* Prompt: Only the lines from the line that has "Model this scene" through the line that has "scene.camera = cam" should be reproduced, exactly and with both ends kept.

--- start ---

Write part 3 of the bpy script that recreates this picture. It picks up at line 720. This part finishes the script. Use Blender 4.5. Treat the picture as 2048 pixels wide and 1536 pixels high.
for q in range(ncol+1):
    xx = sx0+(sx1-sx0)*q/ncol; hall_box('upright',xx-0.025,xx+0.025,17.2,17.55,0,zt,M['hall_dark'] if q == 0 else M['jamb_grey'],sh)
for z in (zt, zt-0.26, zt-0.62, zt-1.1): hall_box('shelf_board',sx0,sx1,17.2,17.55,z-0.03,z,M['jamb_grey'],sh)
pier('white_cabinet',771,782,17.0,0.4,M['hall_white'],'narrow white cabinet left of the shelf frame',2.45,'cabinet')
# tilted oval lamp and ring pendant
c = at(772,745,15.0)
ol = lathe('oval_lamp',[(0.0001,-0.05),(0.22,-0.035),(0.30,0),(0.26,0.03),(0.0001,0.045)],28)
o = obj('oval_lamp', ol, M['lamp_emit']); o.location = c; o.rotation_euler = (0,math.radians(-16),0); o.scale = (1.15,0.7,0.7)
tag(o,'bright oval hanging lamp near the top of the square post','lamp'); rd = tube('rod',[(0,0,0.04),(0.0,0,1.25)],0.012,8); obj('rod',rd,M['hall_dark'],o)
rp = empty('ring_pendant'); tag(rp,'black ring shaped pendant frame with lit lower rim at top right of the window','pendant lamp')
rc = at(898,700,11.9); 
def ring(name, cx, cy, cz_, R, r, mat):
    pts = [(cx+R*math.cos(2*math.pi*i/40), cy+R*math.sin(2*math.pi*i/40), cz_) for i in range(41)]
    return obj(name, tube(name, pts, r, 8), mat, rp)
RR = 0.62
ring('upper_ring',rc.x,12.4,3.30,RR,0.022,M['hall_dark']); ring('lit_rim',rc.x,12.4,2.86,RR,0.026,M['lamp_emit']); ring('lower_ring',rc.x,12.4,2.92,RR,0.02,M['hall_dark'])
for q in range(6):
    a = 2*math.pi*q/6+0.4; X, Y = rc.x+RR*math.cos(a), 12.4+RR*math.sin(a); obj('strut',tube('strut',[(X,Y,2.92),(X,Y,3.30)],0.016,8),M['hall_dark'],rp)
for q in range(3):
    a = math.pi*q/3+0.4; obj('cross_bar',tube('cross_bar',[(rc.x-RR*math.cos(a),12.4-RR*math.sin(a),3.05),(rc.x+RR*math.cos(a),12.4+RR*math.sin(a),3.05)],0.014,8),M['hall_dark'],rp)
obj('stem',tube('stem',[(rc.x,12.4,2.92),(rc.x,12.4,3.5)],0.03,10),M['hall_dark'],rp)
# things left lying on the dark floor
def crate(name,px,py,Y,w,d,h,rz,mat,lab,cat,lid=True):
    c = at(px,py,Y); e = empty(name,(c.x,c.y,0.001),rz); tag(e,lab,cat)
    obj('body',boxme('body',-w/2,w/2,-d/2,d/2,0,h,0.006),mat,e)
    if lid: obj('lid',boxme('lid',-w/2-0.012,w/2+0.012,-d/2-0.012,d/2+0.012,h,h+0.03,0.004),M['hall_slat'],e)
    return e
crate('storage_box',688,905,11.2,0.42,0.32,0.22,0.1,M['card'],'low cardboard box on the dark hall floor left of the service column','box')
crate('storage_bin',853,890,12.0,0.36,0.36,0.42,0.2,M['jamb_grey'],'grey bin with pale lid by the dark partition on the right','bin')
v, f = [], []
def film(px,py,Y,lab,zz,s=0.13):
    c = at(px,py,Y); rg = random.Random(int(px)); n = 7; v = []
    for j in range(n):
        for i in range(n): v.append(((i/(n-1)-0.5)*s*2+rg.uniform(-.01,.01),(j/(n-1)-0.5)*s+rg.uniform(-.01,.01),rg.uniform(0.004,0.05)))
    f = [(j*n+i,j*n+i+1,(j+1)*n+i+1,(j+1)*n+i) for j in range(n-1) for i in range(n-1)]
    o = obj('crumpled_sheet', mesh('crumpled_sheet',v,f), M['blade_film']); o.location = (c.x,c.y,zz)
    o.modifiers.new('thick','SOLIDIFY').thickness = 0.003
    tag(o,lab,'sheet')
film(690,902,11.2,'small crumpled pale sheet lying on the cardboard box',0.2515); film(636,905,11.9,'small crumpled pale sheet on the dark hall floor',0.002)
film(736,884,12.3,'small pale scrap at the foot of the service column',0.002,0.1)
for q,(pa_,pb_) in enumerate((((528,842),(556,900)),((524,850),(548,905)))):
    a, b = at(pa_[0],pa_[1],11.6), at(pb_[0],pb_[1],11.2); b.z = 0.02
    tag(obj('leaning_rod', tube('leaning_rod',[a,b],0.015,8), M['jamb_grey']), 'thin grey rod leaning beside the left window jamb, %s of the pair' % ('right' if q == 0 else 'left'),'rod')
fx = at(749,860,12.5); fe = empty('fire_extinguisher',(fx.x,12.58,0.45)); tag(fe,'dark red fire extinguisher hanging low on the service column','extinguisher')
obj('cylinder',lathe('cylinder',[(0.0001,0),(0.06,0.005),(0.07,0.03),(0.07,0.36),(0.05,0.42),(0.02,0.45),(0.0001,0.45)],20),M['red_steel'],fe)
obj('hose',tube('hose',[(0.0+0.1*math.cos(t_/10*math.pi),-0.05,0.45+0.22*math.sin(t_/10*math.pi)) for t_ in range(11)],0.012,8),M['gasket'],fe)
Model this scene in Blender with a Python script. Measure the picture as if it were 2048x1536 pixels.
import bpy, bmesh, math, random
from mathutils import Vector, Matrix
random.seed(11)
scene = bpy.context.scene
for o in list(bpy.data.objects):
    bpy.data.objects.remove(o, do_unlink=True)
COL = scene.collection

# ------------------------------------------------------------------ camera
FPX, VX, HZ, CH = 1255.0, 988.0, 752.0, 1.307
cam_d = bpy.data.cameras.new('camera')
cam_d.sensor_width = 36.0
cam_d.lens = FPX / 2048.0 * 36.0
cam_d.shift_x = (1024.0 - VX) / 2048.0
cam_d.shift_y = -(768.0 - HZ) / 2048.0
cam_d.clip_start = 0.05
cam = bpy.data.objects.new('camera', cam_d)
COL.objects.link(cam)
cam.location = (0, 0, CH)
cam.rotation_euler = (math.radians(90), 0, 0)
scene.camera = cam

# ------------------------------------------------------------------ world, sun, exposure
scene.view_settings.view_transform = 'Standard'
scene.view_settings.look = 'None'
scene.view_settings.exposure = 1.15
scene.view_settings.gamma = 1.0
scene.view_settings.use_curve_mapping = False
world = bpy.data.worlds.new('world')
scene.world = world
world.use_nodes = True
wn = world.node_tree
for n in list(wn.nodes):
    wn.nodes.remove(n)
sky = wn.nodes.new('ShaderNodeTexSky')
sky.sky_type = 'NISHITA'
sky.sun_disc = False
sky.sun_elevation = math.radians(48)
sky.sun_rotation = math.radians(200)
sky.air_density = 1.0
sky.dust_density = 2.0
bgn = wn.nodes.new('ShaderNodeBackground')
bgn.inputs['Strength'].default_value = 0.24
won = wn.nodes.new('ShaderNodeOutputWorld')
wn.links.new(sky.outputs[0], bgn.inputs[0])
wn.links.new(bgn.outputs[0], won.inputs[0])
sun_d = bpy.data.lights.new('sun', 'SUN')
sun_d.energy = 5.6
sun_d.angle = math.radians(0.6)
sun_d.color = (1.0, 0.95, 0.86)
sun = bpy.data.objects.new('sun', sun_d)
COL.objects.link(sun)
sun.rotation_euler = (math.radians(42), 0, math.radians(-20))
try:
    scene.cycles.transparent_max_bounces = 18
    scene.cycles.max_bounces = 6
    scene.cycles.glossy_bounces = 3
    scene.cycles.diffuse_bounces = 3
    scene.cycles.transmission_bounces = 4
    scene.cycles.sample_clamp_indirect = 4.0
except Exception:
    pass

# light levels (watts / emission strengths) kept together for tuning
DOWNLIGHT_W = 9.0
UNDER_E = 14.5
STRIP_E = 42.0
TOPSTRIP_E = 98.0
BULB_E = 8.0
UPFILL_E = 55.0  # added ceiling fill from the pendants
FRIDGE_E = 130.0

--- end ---

* Output of the task:
Model this scene in Blender with a Python script. Measure the picture as if it were 2048x1536 pixels.
import bpy, bmesh, math, random
from mathutils import Vector, Matrix
random.seed(11)
scene = bpy.context.scene
for o in list(bpy.data.objects):
    bpy.data.objects.remove(o, do_unlink=True)
COL = scene.collection

# ------------------------------------------------------------------ camera
FPX, VX, HZ, CH = 1255.0, 988.0, 752.0, 1.307
cam_d = bpy.data.cameras.new('camera')
cam_d.sensor_width = 36.0
cam_d.lens = FPX / 2048.0 * 36.0
cam_d.shift_x = (1024.0 - VX) / 2048.0
cam_d.shift_y = -(768.0 - HZ) / 2048.0
cam_d.clip_start = 0.05
cam = bpy.data.objects.new('camera', cam_d)
COL.objects.link(cam)
cam.location = (0, 0, CH)
cam.rotation_euler = (math.radians(90), 0, 0)
scene.camera = cam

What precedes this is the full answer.